Records with scene code:
· · · · ·

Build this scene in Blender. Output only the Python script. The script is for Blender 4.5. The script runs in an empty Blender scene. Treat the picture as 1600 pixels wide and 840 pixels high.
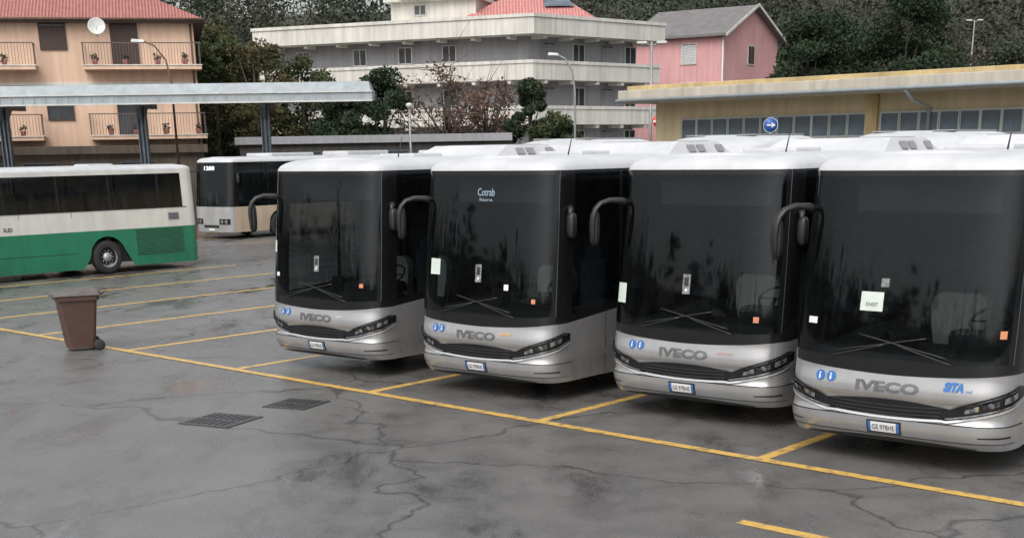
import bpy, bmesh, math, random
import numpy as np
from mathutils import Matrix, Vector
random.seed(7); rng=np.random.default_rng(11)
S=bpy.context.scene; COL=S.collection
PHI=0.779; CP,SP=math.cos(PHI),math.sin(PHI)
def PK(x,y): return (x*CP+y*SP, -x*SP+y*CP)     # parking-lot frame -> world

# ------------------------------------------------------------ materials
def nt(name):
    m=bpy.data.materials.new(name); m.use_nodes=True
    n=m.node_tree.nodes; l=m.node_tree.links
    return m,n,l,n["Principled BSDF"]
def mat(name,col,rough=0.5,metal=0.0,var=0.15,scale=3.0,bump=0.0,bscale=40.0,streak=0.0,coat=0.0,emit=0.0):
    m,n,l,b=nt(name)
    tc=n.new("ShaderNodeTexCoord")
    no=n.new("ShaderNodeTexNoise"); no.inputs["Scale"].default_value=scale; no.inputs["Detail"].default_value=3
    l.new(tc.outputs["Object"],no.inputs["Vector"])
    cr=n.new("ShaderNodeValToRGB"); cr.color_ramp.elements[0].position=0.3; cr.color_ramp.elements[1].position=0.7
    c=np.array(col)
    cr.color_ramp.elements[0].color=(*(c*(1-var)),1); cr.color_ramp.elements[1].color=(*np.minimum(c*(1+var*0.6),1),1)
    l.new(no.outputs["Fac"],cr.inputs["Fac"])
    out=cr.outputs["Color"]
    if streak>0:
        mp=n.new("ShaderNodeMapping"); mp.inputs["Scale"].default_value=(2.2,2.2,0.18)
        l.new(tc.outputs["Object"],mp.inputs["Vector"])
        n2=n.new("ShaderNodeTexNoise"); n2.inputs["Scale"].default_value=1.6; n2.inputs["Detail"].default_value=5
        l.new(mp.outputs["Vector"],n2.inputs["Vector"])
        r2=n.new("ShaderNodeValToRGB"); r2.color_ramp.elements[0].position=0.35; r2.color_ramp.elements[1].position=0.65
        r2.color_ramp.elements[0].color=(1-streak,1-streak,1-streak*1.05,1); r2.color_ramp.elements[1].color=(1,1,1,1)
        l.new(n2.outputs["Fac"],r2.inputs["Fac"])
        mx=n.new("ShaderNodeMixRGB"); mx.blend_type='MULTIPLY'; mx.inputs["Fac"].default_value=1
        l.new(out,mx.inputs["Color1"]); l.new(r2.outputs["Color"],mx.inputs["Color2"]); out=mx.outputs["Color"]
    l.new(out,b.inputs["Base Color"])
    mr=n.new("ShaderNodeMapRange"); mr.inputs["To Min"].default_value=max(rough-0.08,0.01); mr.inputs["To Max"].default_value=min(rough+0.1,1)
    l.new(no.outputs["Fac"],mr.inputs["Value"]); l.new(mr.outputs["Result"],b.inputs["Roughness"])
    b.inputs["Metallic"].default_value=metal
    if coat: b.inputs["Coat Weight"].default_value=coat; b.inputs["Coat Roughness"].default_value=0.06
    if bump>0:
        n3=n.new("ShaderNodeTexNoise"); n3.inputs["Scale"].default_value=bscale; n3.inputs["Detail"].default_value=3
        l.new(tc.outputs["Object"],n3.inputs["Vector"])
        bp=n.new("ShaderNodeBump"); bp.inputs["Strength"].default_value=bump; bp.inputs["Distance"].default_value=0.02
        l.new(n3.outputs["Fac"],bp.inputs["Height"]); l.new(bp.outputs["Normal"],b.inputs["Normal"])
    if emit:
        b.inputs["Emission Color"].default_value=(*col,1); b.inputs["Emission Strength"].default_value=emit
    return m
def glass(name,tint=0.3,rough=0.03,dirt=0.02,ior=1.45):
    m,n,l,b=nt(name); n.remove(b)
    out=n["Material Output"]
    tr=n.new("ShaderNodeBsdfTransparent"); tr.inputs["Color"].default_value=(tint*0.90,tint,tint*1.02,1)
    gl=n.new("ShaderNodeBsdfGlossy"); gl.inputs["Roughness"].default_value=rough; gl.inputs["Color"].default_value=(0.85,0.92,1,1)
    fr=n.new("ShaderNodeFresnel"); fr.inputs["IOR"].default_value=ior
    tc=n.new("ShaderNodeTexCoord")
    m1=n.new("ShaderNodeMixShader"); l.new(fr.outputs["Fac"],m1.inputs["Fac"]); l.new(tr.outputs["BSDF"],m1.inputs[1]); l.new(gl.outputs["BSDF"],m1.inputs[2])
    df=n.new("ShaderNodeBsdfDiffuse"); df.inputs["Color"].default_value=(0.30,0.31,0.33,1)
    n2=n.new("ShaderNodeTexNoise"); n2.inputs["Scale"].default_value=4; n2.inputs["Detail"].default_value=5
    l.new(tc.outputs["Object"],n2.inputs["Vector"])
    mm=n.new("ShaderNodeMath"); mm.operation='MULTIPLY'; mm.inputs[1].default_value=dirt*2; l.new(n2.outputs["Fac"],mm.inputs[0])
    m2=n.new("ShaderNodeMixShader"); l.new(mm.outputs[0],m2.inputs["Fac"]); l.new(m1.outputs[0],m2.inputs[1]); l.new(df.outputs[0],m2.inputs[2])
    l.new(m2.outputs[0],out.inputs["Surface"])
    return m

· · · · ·

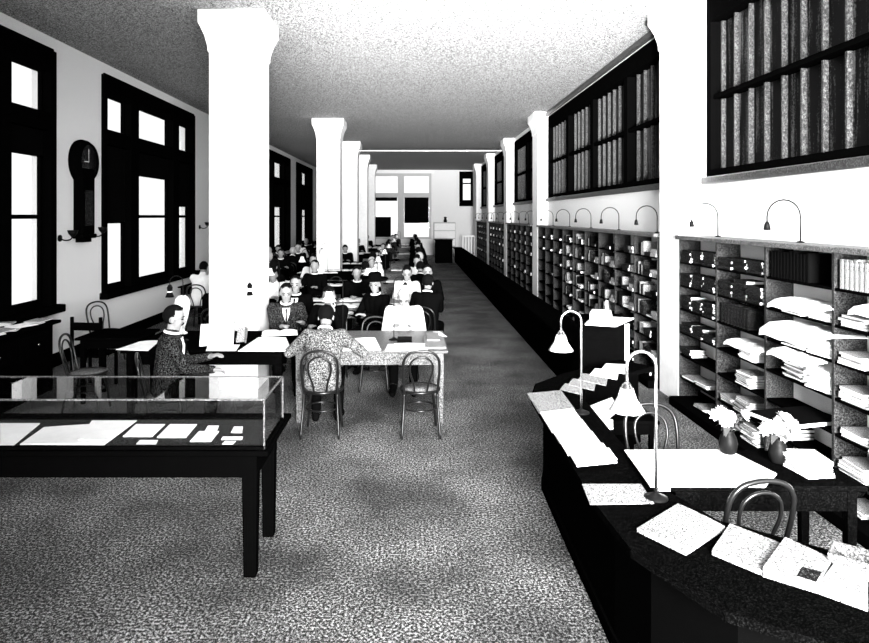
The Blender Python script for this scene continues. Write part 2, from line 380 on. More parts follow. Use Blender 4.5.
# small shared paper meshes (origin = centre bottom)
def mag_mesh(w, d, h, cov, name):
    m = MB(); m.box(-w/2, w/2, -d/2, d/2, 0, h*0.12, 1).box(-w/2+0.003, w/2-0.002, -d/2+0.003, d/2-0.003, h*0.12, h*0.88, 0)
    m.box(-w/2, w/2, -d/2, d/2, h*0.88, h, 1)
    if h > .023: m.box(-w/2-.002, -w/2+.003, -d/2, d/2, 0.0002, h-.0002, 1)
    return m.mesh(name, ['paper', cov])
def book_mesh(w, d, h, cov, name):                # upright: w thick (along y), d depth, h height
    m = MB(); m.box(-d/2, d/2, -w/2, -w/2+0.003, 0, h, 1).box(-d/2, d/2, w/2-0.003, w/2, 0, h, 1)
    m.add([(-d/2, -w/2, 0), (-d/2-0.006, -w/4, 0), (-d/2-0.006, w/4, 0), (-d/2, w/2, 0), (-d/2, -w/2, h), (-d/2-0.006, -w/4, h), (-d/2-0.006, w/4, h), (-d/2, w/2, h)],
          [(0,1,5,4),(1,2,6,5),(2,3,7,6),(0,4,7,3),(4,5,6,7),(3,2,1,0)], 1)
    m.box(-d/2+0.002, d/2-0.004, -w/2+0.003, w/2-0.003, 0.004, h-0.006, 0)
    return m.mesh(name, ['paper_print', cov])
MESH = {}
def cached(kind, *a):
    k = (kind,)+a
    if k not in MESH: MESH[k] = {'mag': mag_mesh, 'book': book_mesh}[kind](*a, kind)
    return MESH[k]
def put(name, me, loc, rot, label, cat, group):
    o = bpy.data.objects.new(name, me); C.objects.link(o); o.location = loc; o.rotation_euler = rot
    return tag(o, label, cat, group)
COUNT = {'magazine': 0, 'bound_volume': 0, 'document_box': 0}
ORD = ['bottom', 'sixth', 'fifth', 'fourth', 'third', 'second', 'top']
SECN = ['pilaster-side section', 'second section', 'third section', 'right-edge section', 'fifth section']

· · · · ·

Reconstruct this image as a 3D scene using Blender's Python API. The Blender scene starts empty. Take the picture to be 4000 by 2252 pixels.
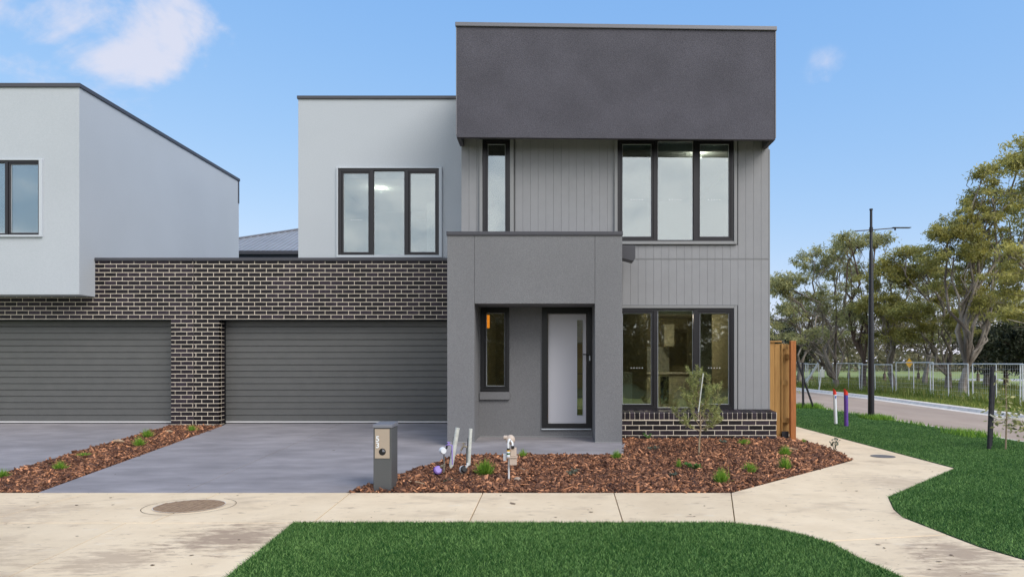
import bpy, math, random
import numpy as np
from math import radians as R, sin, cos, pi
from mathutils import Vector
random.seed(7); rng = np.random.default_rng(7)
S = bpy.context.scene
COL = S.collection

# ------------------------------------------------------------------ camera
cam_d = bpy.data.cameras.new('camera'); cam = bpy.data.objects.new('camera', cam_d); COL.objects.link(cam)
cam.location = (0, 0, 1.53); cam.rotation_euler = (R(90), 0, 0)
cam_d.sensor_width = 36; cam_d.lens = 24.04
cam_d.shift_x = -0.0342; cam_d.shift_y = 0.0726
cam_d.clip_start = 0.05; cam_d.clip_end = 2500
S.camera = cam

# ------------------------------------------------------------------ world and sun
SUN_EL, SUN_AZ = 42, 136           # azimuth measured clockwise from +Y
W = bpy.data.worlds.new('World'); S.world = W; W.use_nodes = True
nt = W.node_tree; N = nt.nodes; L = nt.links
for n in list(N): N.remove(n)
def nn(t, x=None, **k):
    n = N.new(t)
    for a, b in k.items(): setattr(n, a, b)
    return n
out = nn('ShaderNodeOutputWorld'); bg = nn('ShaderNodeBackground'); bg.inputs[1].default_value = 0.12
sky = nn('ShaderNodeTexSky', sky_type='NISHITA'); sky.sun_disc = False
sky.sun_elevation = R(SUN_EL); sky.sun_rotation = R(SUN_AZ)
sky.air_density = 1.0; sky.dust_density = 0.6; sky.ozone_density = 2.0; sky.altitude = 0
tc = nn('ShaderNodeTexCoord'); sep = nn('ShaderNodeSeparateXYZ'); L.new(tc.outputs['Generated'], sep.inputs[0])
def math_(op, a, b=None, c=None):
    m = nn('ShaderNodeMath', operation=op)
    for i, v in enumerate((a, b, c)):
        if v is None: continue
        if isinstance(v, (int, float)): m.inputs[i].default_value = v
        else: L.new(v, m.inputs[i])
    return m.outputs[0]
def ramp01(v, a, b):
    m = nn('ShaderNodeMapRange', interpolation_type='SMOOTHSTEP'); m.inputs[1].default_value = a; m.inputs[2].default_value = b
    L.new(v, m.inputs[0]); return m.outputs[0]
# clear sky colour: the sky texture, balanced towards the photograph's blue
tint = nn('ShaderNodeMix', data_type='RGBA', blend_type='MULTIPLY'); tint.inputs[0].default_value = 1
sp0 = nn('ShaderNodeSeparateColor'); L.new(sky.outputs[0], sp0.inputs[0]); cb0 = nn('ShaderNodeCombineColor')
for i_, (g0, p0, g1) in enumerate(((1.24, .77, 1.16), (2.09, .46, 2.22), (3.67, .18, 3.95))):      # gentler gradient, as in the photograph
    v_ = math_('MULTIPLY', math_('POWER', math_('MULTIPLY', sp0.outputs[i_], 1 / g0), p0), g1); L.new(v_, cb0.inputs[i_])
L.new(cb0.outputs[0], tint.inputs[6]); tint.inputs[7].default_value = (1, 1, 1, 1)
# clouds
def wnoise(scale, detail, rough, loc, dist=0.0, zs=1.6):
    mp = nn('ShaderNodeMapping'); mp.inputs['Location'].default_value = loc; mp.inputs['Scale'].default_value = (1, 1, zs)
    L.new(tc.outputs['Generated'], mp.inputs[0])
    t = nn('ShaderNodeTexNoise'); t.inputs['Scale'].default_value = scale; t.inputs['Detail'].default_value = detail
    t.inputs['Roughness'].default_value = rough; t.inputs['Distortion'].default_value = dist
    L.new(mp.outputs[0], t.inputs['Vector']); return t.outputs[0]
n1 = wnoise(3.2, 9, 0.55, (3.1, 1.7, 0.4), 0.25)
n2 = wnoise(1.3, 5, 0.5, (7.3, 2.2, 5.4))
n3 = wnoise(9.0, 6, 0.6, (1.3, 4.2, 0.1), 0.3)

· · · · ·

Reproduce nothing but the lines from the one with "Build this scene" to the one with "def PK(x,y): return", both lines included, and keep every picture out of the copy.

Build this scene in Blender. Output only the Python script. The script is for Blender 4.5. The script runs in an empty Blender scene. Treat the picture as 1600 pixels wide and 840 pixels high.
import bpy, bmesh, math, random
import numpy as np
from mathutils import Matrix, Vector
random.seed(7); rng=np.random.default_rng(11)
S=bpy.context.scene; COL=S.collection
PHI=0.779; CP,SP=math.cos(PHI),math.sin(PHI)
def PK(x,y): return (x*CP+y*SP, -x*SP+y*CP)     # parking-lot frame -> world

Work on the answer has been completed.